**** Supplied records

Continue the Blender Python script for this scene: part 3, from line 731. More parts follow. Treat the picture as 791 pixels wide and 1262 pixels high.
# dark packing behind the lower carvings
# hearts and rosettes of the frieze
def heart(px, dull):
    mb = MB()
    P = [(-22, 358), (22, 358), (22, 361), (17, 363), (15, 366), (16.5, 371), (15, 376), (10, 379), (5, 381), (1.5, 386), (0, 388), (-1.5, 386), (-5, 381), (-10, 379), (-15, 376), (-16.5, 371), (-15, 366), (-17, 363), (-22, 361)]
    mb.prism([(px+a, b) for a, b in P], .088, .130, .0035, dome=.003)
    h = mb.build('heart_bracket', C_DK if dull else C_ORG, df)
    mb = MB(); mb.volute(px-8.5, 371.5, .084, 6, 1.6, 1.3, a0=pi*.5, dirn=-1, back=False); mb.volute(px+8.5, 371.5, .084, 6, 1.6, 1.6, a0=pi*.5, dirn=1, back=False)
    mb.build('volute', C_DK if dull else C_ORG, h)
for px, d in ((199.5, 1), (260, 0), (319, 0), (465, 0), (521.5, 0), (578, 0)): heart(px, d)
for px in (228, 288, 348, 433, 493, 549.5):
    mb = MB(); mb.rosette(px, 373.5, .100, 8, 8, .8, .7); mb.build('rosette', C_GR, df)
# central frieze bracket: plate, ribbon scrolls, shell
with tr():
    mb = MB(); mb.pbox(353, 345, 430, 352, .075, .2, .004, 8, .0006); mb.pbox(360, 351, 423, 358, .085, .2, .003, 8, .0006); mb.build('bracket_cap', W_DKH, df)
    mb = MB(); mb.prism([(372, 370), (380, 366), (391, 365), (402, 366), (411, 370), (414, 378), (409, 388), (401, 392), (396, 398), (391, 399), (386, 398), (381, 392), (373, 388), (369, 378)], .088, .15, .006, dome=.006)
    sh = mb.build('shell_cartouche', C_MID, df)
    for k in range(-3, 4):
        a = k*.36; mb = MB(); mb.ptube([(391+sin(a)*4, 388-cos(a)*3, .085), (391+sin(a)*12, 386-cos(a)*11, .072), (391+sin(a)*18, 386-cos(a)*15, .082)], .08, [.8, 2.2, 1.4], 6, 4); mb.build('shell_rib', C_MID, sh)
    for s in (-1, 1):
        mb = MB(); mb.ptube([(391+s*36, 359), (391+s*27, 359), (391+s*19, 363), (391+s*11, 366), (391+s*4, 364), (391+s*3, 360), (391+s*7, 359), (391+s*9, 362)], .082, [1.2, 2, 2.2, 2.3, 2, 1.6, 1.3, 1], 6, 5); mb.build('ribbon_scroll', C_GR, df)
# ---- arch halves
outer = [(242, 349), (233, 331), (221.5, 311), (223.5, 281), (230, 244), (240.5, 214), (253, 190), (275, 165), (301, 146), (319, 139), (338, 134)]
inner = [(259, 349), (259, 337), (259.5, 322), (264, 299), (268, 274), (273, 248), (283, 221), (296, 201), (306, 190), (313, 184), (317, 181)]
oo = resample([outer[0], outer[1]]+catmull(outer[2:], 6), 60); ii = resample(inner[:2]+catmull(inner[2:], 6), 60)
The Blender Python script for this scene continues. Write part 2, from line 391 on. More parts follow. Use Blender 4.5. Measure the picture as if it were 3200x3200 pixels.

********

Print every record exactly as it was given.

Continue the Blender Python script for this scene: part 3, from line 731. More parts follow. Treat the picture as 791 pixels wide and 1262 pixels high.
# dark packing behind the lower carvings
# hearts and rosettes of the frieze
def heart(px, dull):
    mb = MB()
    P = [(-22, 358), (22, 358), (22, 361), (17, 363), (15, 366), (16.5, 371), (15, 376), (10, 379), (5, 381), (1.5, 386), (0, 388), (-1.5, 386), (-5, 381), (-10, 379), (-15, 376), (-16.5, 371), (-15, 366), (-17, 363), (-22, 361)]
    mb.prism([(px+a, b) for a, b in P], .088, .130, .0035, dome=.003)
    h = mb.build('heart_bracket', C_DK if dull else C_ORG, df)
    mb = MB(); mb.volute(px-8.5, 371.5, .084, 6, 1.6, 1.3, a0=pi*.5, dirn=-1, back=False); mb.volute(px+8.5, 371.5, .084, 6, 1.6, 1.6, a0=pi*.5, dirn=1, back=False)
    mb.build('volute', C_DK if dull else C_ORG, h)
for px, d in ((199.5, 1), (260, 0), (319, 0), (465, 0), (521.5, 0), (578, 0)): heart(px, d)
for px in (228, 288, 348, 433, 493, 549.5):
    mb = MB(); mb.rosette(px, 373.5, .100, 8, 8, .8, .7); mb.build('rosette', C_GR, df)
# central frieze bracket: plate, ribbon scrolls, shell
with tr():
    mb = MB(); mb.pbox(353, 345, 430, 352, .075, .2, .004, 8, .0006); mb.pbox(360, 351, 423, 358, .085, .2, .003, 8, .0006); mb.build('bracket_cap', W_DKH, df)
    mb = MB(); mb.prism([(372, 370), (380, 366), (391, 365), (402, 366), (411, 370), (414, 378), (409, 388), (401, 392), (396, 398), (391, 399), (386, 398), (381, 392), (373, 388), (369, 378)], .088, .15, .006, dome=.006)
    sh = mb.build('shell_cartouche', C_MID, df)
    for k in range(-3, 4):
        a = k*.36; mb = MB(); mb.ptube([(391+sin(a)*4, 388-cos(a)*3, .085), (391+sin(a)*12, 386-cos(a)*11, .072), (391+sin(a)*18, 386-cos(a)*15, .082)], .08, [.8, 2.2, 1.4], 6, 4); mb.build('shell_rib', C_MID, sh)
    for s in (-1, 1):
        mb = MB(); mb.ptube([(391+s*36, 359), (391+s*27, 359), (391+s*19, 363), (391+s*11, 366), (391+s*4, 364), (391+s*3, 360), (391+s*7, 359), (391+s*9, 362)], .082, [1.2, 2, 2.2, 2.3, 2, 1.6, 1.3, 1], 6, 5); mb.build('ribbon_scroll', C_GR, df)
# ---- arch halves
outer = [(242, 349), (233, 331), (221.5, 311), (223.5, 281), (230, 244), (240.5, 214), (253, 190), (275, 165), (301, 146), (319, 139), (338, 134)]
inner = [(259, 349), (259, 337), (259.5, 322), (264, 299), (268, 274), (273, 248), (283, 221), (296, 201), (306, 190), (313, 184), (317, 181)]
oo = resample([outer[0], outer[1]]+catmull(outer[2:], 6), 60); ii = resample(inner[:2]+catmull(inner[2:], 6), 60)
The Blender Python script for this scene continues. Write part 2, from line 391 on. More parts follow. Use Blender 4.5. Measure the picture as if it were 3200x3200 pixels.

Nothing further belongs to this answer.